Revised Targets Credit Suisse analyst Joo Ho Kim thinks the results from Royal Bank of Canada followed many of the trends that he’s observed from the Big Six group in the first quarter, emphasizing its “weaker” underlying results.
“While trading did provide a boost to the results, that was overshadowed by an even sharper area of focus, which was net interest margins and expenses,” he said. “On margins, RY softened its near-term guidance, and while the bank is not alone in doing so this quarter, we believe the impact certainly looked worse given its outperformance on the metric last year. RY also wasn’t alone on higher-than-expected expenses this quarter (in fact all the banks missed our expense estimates so far this earnings season), but the magnitude of the increase certainly seemed like it was on the higher end of the group even excluding ‘one-time’ items.”

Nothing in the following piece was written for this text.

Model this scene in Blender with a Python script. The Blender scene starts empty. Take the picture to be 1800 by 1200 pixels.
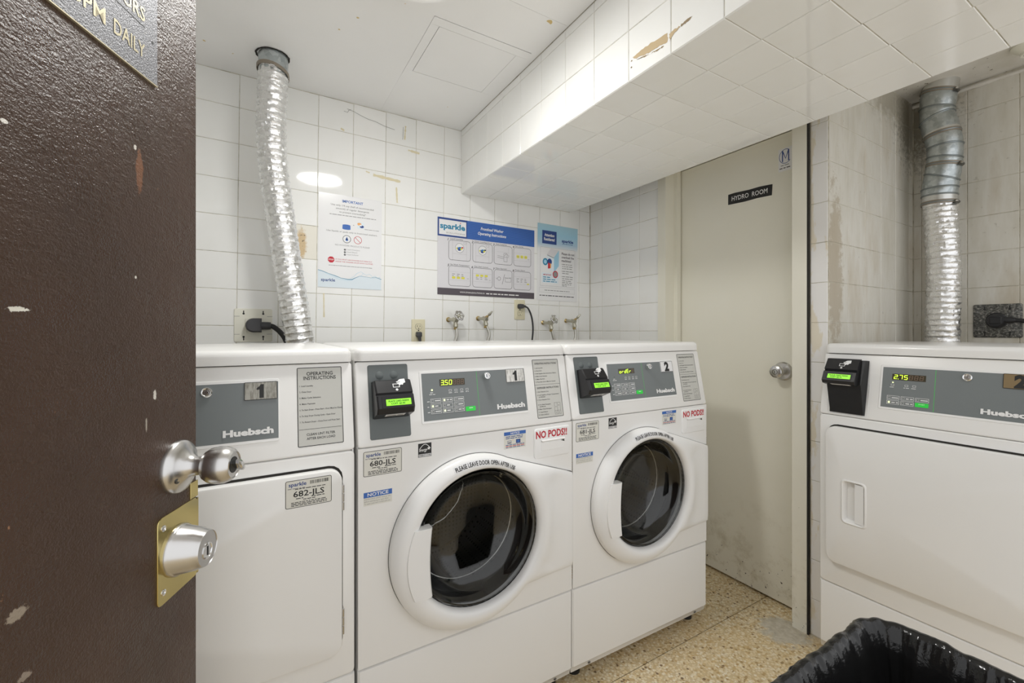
import bpy, bmesh, math, random
from mathutils import Vector, noise as mnoise
from mathutils.bvhtree import BVHTree

V = Vector
PI = math.pi
random.seed(7)
scene = bpy.context.scene
col = scene.collection

# ------------------------------------------------------------------ camera
H = 1.185                                   # eye height
YAW = math.radians(30.625)
cam_d = bpy.data.cameras.new('camera')
cam_d.sensor_width = 36.0
cam_d.lens = 762.7 / 1800 * 36.0
cam_d.shift_y = -18.0 / 1800
cam_d.clip_start = 0.02
cam = bpy.data.objects.new('camera', cam_d)
col.objects.link(cam)
cam.location = (0, 0, H)
cam.rotation_euler = (PI / 2, 0, -YAW)
scene.camera = cam

# ------------------------------------------------------------------ world / exposure
w = bpy.data.worlds.new('world_fill')  # uniform fill light added to brighten the room through its open front side
scene.world = w
w.use_nodes = True
w.node_tree.nodes['Background'].inputs['Color'].default_value = (0.985, 0.99, 1.0, 1)
w.node_tree.nodes['Background'].inputs['Strength'].default_value = 1.0
LAMP = 41.0                                 # brightness of the ceiling dome
scene.view_settings.view_transform = 'Standard'
scene.view_settings.look = 'None'
scene.view_settings.gamma = 1.0
scene.view_settings.use_curve_mapping = False
scene.view_settings.exposure = 0.26
scene.cycles.max_bounces = 12
scene.cycles.diffuse_bounces = 8

# ------------------------------------------------------------------ materials
MATS = {}


def mat(name, c=(.8, .8, .8), rough=.5, metal=0., emit=0., ecol=None, coat=0., trans=0., ior=1.45, spec=None):
    if name in MATS:
        return MATS[name]
    m = bpy.data.materials.new(name)
    m.use_nodes = True
    b = m.node_tree.nodes['Principled BSDF']
    b.inputs['Base Color'].default_value = (*c, 1)
    b.inputs['Roughness'].default_value = rough
    b.inputs['Metallic'].default_value = metal
    b.inputs['IOR'].default_value = ior
    b.inputs['Coat Weight'].default_value = coat
    b.inputs['Coat Roughness'].default_value = .08
    b.inputs['Transmission Weight'].default_value = trans
    if spec is not None:
        b.inputs['Specular IOR Level'].default_value = spec
    if emit:
        b.inputs['Emission Color'].default_value = (*(ecol or c), 1)
        b.inputs['Emission Strength'].default_value = emit
    MATS[name] = m
    return m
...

RBC shares slid 3.6 per cent on Wednesday following the premarket release, which included core cash earnings per share of $3.10, exceeding both Mr. Kim’s $2.95 estimate and the consensus projection on the Street of $2.96.
“Relative to our estimates, the result was driven by higher-than-expected revenues (14 cents [er share, strong trading results here as NII was in line), which more than offset higher expenses (12 cents per share), as PCLs were in line with our estimate,” he said. “The pre-tax pre-provision earnings growth was 12 per cent quarter-over-quarter and 7 per cent year-over-year, in line with our expectations. The bank reported core ROE of 17.1 per cent this quarter, which was up 130 basis points over the quarter. The CET1 ratio of 12.7 per cent was up 10 basis points sequentially. As expected, the bank left its quarterly dividend unchanged at $1.32 per share.”
Though he raised his full-year core cash EPS estimate by 6 cents to $11.98, Mr. Kim cut his target to to $151 from $153, reiterating an “outperform” rating. The average on the Street is $142.21, according to Refinitiv data.
Other analysts making target adjustments include:
* National Bank’s Gabriel Dechaine to $145 from $147 with an “outperform” rating.
“A negative surprise from RY’s Q1/13 results was a mere 1 basis points of sequential NIM expansion (excl. trading),” said Mr. Dechaine. “The bank was caught off guard by the pace of customers switching out of zero cost deposits into higher-cost term deposits (e.g., GICs). RY quantified that GIC deposits grew 18 per cent quarter-over-quarter and 71 per cent year-over-year, with core banking account deposits (lower cost) falling 4 per cent quarter-over-quarter and 7 per cent year-over-year. Looking ahead, the bank is guiding to mid-teens NII growth in Canadian banking for fiscal 2023, with even stronger growth at City National. Given this quarter’s disappointment relative to guidance, we are keeping our expectations in check (i.e. single-digit all-bank NIM expansion this year).”
* Canaccord Genuity’s Scott Chan to $145 from $147 with a “hold” rating.
* CIBC’s Paul Holden to $147 from $150 with an “outperformer” rating.
* Cormark Securities’ Lemar Persaud to $152 from $161 with a “buy” rating.